*Task requirements:* Repeat the material below word for word and leave out all pictures.

==================================================

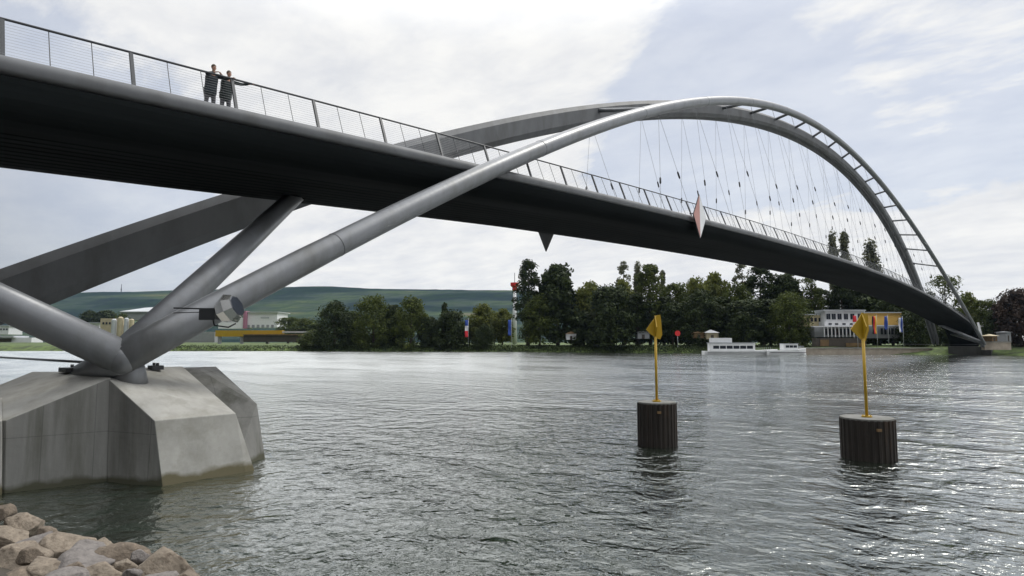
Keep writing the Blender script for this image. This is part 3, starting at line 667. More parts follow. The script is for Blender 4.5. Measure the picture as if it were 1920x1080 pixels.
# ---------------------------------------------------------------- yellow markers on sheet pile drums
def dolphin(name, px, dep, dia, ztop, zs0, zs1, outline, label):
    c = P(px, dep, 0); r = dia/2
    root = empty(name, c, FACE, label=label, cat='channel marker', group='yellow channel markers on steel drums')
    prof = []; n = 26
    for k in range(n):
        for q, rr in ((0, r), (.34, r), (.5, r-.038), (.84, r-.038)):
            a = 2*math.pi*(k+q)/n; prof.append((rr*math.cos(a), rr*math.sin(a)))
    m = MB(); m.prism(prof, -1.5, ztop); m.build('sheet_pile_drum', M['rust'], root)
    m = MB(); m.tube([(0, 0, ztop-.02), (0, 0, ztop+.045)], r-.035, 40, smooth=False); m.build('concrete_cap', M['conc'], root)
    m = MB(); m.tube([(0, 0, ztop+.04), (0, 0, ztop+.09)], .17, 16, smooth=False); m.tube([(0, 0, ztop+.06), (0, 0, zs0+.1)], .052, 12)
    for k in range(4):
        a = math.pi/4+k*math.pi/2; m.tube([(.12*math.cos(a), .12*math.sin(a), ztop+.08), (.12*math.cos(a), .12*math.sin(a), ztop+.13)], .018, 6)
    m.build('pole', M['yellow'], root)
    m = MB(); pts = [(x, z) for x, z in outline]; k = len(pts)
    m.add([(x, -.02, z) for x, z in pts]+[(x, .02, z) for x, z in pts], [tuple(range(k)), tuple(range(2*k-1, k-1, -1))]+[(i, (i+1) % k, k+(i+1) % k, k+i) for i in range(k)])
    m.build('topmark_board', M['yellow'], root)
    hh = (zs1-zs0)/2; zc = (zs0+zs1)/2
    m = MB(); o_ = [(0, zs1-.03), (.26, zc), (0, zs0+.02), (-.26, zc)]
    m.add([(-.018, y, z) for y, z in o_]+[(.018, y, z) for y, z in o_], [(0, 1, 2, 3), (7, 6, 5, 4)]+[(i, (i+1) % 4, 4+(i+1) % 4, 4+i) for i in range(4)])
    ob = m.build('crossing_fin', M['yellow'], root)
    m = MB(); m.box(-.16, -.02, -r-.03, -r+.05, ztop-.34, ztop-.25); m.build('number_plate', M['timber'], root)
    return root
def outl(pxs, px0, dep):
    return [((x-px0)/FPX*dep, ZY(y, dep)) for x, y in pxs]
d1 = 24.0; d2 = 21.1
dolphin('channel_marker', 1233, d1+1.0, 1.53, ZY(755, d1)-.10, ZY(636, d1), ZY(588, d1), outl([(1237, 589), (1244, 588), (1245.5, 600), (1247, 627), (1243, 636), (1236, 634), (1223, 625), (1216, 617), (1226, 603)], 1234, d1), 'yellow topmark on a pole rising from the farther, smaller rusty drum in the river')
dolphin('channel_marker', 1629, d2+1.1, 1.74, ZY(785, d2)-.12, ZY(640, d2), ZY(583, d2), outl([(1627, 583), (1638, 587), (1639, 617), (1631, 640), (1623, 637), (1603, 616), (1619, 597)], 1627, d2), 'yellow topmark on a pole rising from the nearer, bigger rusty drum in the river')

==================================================

*Response to this task:*
Keep writing the Blender script for this image. This is part 3, starting at line 667. More parts follow. The script is for Blender 4.5. Measure the picture as if it were 1920x1080 pixels.
# ---------------------------------------------------------------- yellow markers on sheet pile drums
def dolphin(name, px, dep, dia, ztop, zs0, zs1, outline, label):
    c = P(px, dep, 0); r = dia/2
    root = empty(name, c, FACE, label=label, cat='channel marker', group='yellow channel markers on steel drums')
    prof = []; n = 26
    for k in range(n):
        for q, rr in ((0, r), (.34, r), (.5, r-.038), (.84, r-.038)):
            a = 2*math.pi*(k+q)/n; prof.append((rr*math.cos(a), rr*math.sin(a)))
    m = MB(); m.prism(prof, -1.5, ztop); m.build('sheet_pile_drum', M['rust'], root)
    m = MB(); m.tube([(0, 0, ztop-.02), (0, 0, ztop+.045)], r-.035, 40, smooth=False); m.build('concrete_cap', M['conc'], root)
    m = MB(); m.tube([(0, 0, ztop+.04), (0, 0, ztop+.09)], .17, 16, smooth=False); m.tube([(0, 0, ztop+.06), (0, 0, zs0+.1)], .052, 12)
    for k in range(4):
        a = math.pi/4+k*math.pi/2; m.tube([(.12*math.cos(a), .12*math.sin(a), ztop+.08), (.12*math.cos(a), .12*math.sin(a), ztop+.13)], .018, 6)
    m.build('pole', M['yellow'], root)
    m = MB(); pts = [(x, z) for x, z in outline]; k = len(pts)
    m.add([(x, -.02, z) for x, z in pts]+[(x, .02, z) for x, z in pts], [tuple(range(k)), tuple(range(2*k-1, k-1, -1))]+[(i, (i+1) % k, k+(i+1) % k, k+i) for i in range(k)])
    m.build('topmark_board', M['yellow'], root)
    hh = (zs1-zs0)/2; zc = (zs0+zs1)/2
    m = MB(); o_ = [(0, zs1-.03), (.26, zc), (0, zs0+.02), (-.26, zc)]
    m.add([(-.018, y, z) for y, z in o_]+[(.018, y, z) for y, z in o_], [(0, 1, 2, 3), (7, 6, 5, 4)]+[(i, (i+1) % 4, 4+(i+1) % 4, 4+i) for i in range(4)])
    ob = m.build('crossing_fin', M['yellow'], root)
    m = MB(); m.box(-.16, -.02, -r-.03, -r+.05, ztop-.34, ztop-.25); m.build('number_plate', M['timber'], root)
    return root
def outl(pxs, px0, dep):
    return [((x-px0)/FPX*dep, ZY(y, dep)) for x, y in pxs]
d1 = 24.0; d2 = 21.1
dolphin('channel_marker', 1233, d1+1.0, 1.53, ZY(755, d1)-.10, ZY(636, d1), ZY(588, d1), outl([(1237, 589), (1244, 588), (1245.5, 600), (1247, 627), (1243, 636), (1236, 634), (1223, 625), (1216, 617), (1226, 603)], 1234, d1), 'yellow topmark on a pole rising from the farther, smaller rusty drum in the river')
dolphin('channel_marker', 1629, d2+1.1, 1.74, ZY(785, d2)-.12, ZY(640, d2), ZY(583, d2), outl([(1627, 583), (1638, 587), (1639, 617), (1631, 640), (1623, 637), (1603, 616), (1619, 597)], 1627, d2), 'yellow topmark on a pole rising from the nearer, bigger rusty drum in the river')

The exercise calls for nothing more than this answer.